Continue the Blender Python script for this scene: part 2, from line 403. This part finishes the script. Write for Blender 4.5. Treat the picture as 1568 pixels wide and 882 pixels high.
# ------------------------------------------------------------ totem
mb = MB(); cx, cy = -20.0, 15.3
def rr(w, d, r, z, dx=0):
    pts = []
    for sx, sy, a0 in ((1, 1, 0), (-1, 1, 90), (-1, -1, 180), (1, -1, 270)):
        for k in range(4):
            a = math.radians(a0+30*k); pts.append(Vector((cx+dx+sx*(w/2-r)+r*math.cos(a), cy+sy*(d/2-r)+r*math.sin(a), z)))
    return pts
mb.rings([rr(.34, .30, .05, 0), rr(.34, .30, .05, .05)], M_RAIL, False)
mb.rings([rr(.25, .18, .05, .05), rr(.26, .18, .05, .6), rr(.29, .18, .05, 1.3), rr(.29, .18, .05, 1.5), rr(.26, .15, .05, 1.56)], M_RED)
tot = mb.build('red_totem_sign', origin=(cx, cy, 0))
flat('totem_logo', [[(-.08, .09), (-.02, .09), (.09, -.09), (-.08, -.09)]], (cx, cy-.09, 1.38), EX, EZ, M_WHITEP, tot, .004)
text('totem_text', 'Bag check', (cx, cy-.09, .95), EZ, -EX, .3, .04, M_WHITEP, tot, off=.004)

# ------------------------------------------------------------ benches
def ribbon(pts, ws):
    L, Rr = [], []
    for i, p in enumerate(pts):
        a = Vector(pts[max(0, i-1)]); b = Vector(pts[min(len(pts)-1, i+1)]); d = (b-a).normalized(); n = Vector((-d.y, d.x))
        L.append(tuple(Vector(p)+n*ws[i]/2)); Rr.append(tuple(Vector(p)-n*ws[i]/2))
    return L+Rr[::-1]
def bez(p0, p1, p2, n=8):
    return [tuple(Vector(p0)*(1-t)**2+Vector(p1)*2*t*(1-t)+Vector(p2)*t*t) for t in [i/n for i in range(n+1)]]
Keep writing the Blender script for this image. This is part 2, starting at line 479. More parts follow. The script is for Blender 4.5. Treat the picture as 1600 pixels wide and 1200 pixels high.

# EXERCISE GOAL
Restate every line of the data word for word.

# FINISHED ANSWER
Continue the Blender Python script for this scene: part 2, from line 403. This part finishes the script. Write for Blender 4.5. Treat the picture as 1568 pixels wide and 882 pixels high.
# ------------------------------------------------------------ totem
mb = MB(); cx, cy = -20.0, 15.3
def rr(w, d, r, z, dx=0):
    pts = []
    for sx, sy, a0 in ((1, 1, 0), (-1, 1, 90), (-1, -1, 180), (1, -1, 270)):
        for k in range(4):
            a = math.radians(a0+30*k); pts.append(Vector((cx+dx+sx*(w/2-r)+r*math.cos(a), cy+sy*(d/2-r)+r*math.sin(a), z)))
    return pts
mb.rings([rr(.34, .30, .05, 0), rr(.34, .30, .05, .05)], M_RAIL, False)
mb.rings([rr(.25, .18, .05, .05), rr(.26, .18, .05, .6), rr(.29, .18, .05, 1.3), rr(.29, .18, .05, 1.5), rr(.26, .15, .05, 1.56)], M_RED)
tot = mb.build('red_totem_sign', origin=(cx, cy, 0))
flat('totem_logo', [[(-.08, .09), (-.02, .09), (.09, -.09), (-.08, -.09)]], (cx, cy-.09, 1.38), EX, EZ, M_WHITEP, tot, .004)
text('totem_text', 'Bag check', (cx, cy-.09, .95), EZ, -EX, .3, .04, M_WHITEP, tot, off=.004)

# ------------------------------------------------------------ benches
def ribbon(pts, ws):
    L, Rr = [], []
    for i, p in enumerate(pts):
        a = Vector(pts[max(0, i-1)]); b = Vector(pts[min(len(pts)-1, i+1)]); d = (b-a).normalized(); n = Vector((-d.y, d.x))
        L.append(tuple(Vector(p)+n*ws[i]/2)); Rr.append(tuple(Vector(p)-n*ws[i]/2))
    return L+Rr[::-1]
def bez(p0, p1, p2, n=8):
    return [tuple(Vector(p0)*(1-t)**2+Vector(p1)*2*t*(1-t)+Vector(p2)*t*t) for t in [i/n for i in range(n+1)]]
Keep writing the Blender script for this image. This is part 2, starting at line 479. More parts follow. The script is for Blender 4.5. Treat the picture as 1600 pixels wide and 1200 pixels high.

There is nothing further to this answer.